Aim of the task: Below is a listing to transcribe in full and exactly; keep the pictures out.

Data excerpt:
[BEGIN]
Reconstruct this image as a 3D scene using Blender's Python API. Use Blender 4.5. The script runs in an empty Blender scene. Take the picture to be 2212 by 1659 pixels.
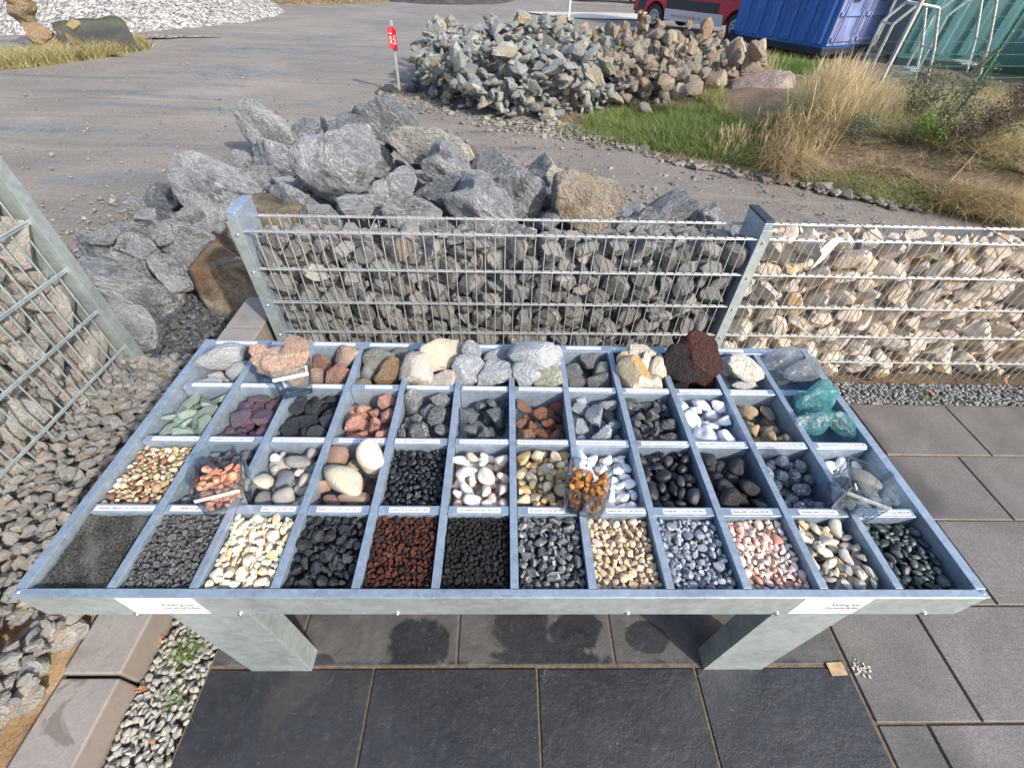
import bpy, bmesh, math, random
import numpy as np
from mathutils import Vector, Matrix, noise as mnoise

rng = np.random.default_rng(7)
random.seed(7)
scene = bpy.context.scene
COL = scene.collection
rad = math.radians

# ------------------------------------------------------------------ camera
FPX, PITCH, ROLL, YAW, HC = 957.38, 0.7748, -0.0395, 0.0371, 1.95
PW, PH = 2212.0, 1659.0
_cp, _sp = math.cos(PITCH), math.sin(PITCH)
_cr, _sr = math.cos(ROLL), math.sin(ROLL)
cy_, sy_ = math.cos(-YAW), math.sin(-YAW)
def _w(v):
    return Vector((cy_*v[0]-sy_*v[1], sy_*v[0]+cy_*v[1], v[2]))
def cam_vec(xr, yr, zf):
    xc = _cr*xr + _sr*yr; yc = -_sr*xr + _cr*yr
    return _w((xc, _cp*zf + _sp*yc, -_sp*zf + _cp*yc))
CX, CY, CZ = cam_vec(1, 0, 0), cam_vec(0, 1, 0), cam_vec(0, 0, 1)
CAMROT = Matrix((CX, CY, -CZ)).transposed()
cam_d = bpy.data.cameras.new('camera')
cam = bpy.data.objects.new('camera', cam_d); COL.objects.link(cam)
cam.location = (0, 0, HC)
cam.rotation_euler = CAMROT.to_euler()
cam_d.sensor_fit = 'HORIZONTAL'; cam_d.sensor_width = 36.0
cam_d.lens = FPX/PW*36.0
cam_d.clip_start = 0.05; cam_d.clip_end = 600
scene.camera = cam
def ray(X, Y): return cam_vec((X-PW/2)/FPX, -(Y-PH/2)/FPX, 1.0)
def P(X, Y, z=0.0):
    d = ray(X, Y); t = (z-HC)/d.z
    return Vector((d.x*t, d.y*t, z))
def PYP(X, Y, y):
    d = ray(X, Y); t = y/d.y
    return Vector((d.x*t, y, HC+d.z*t))
def px2m(v):                      # metres per photo pixel at world point
    return (Vector(v)-Vector((0, 0, HC))).dot(CZ)/FPX
def proj(v):
    r = Vector(v)-Vector((0, 0, HC)); z = r.dot(CZ)
    if z < 0.05: return (-1e4, -1e4)
    return (PW/2+FPX*r.dot(CX)/z, PH/2-FPX*r.dot(CY)/z)

# ------------------------------------------------------------------ light
SUN_AZ = 46.0      # degrees right of straight-behind the camera
SUN_EL = 33.0
toward = Vector((math.sin(rad(SUN_AZ))*math.cos(rad(SUN_EL)), -math.cos(rad(SUN_AZ))*math.cos(rad(SUN_EL)), math.sin(rad(SUN_EL))))
sun_d = bpy.data.lights.new('sun', 'SUN'); sun_d.energy = 2.8; sun_d.angle = rad(1.5); sun_d.color = (1.0, 0.93, 0.83)
sun = bpy.data.objects.new('sun', sun_d); COL.objects.link(sun)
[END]
Final answer:
Reconstruct this image as a 3D scene using Blender's Python API. Use Blender 4.5. The script runs in an empty Blender scene. Take the picture to be 2212 by 1659 pixels.
import bpy, bmesh, math, random
import numpy as np
from mathutils import Vector, Matrix, noise as mnoise

rng = np.random.default_rng(7)
random.seed(7)
scene = bpy.context.scene
COL = scene.collection
rad = math.radians

# ------------------------------------------------------------------ camera
FPX, PITCH, ROLL, YAW, HC = 957.38, 0.7748, -0.0395, 0.0371, 1.95
PW, PH = 2212.0, 1659.0
_cp, _sp = math.cos(PITCH), math.sin(PITCH)
_cr, _sr = math.cos(ROLL), math.sin(ROLL)
cy_, sy_ = math.cos(-YAW), math.sin(-YAW)
def _w(v):
    return Vector((cy_*v[0]-sy_*v[1], sy_*v[0]+cy_*v[1], v[2]))
def cam_vec(xr, yr, zf):
    xc = _cr*xr + _sr*yr; yc = -_sr*xr + _cr*yr
    return _w((xc, _cp*zf + _sp*yc, -_sp*zf + _cp*yc))
CX, CY, CZ = cam_vec(1, 0, 0), cam_vec(0, 1, 0), cam_vec(0, 0, 1)
CAMROT = Matrix((CX, CY, -CZ)).transposed()
cam_d = bpy.data.cameras.new('camera')
cam = bpy.data.objects.new('camera', cam_d); COL.objects.link(cam)
cam.location = (0, 0, HC)
cam.rotation_euler = CAMROT.to_euler()
cam_d.sensor_fit = 'HORIZONTAL'; cam_d.sensor_width = 36.0
cam_d.lens = FPX/PW*36.0
cam_d.clip_start = 0.05; cam_d.clip_end = 600
scene.camera = cam
def ray(X, Y): return cam_vec((X-PW/2)/FPX, -(Y-PH/2)/FPX, 1.0)
def P(X, Y, z=0.0):
    d = ray(X, Y); t = (z-HC)/d.z
    return Vector((d.x*t, d.y*t, z))
def PYP(X, Y, y):
    d = ray(X, Y); t = y/d.y
    return Vector((d.x*t, y, HC+d.z*t))
def px2m(v):                      # metres per photo pixel at world point
    return (Vector(v)-Vector((0, 0, HC))).dot(CZ)/FPX
def proj(v):
    r = Vector(v)-Vector((0, 0, HC)); z = r.dot(CZ)
    if z < 0.05: return (-1e4, -1e4)
    return (PW/2+FPX*r.dot(CX)/z, PH/2-FPX*r.dot(CY)/z)

# ------------------------------------------------------------------ light
SUN_AZ = 46.0      # degrees right of straight-behind the camera
SUN_EL = 33.0
toward = Vector((math.sin(rad(SUN_AZ))*math.cos(rad(SUN_EL)), -math.cos(rad(SUN_AZ))*math.cos(rad(SUN_EL)), math.sin(rad(SUN_EL))))
sun_d = bpy.data.lights.new('sun', 'SUN'); sun_d.energy = 2.8; sun_d.angle = rad(1.5); sun_d.color = (1.0, 0.93, 0.83)
sun = bpy.data.objects.new('sun', sun_d); COL.objects.link(sun)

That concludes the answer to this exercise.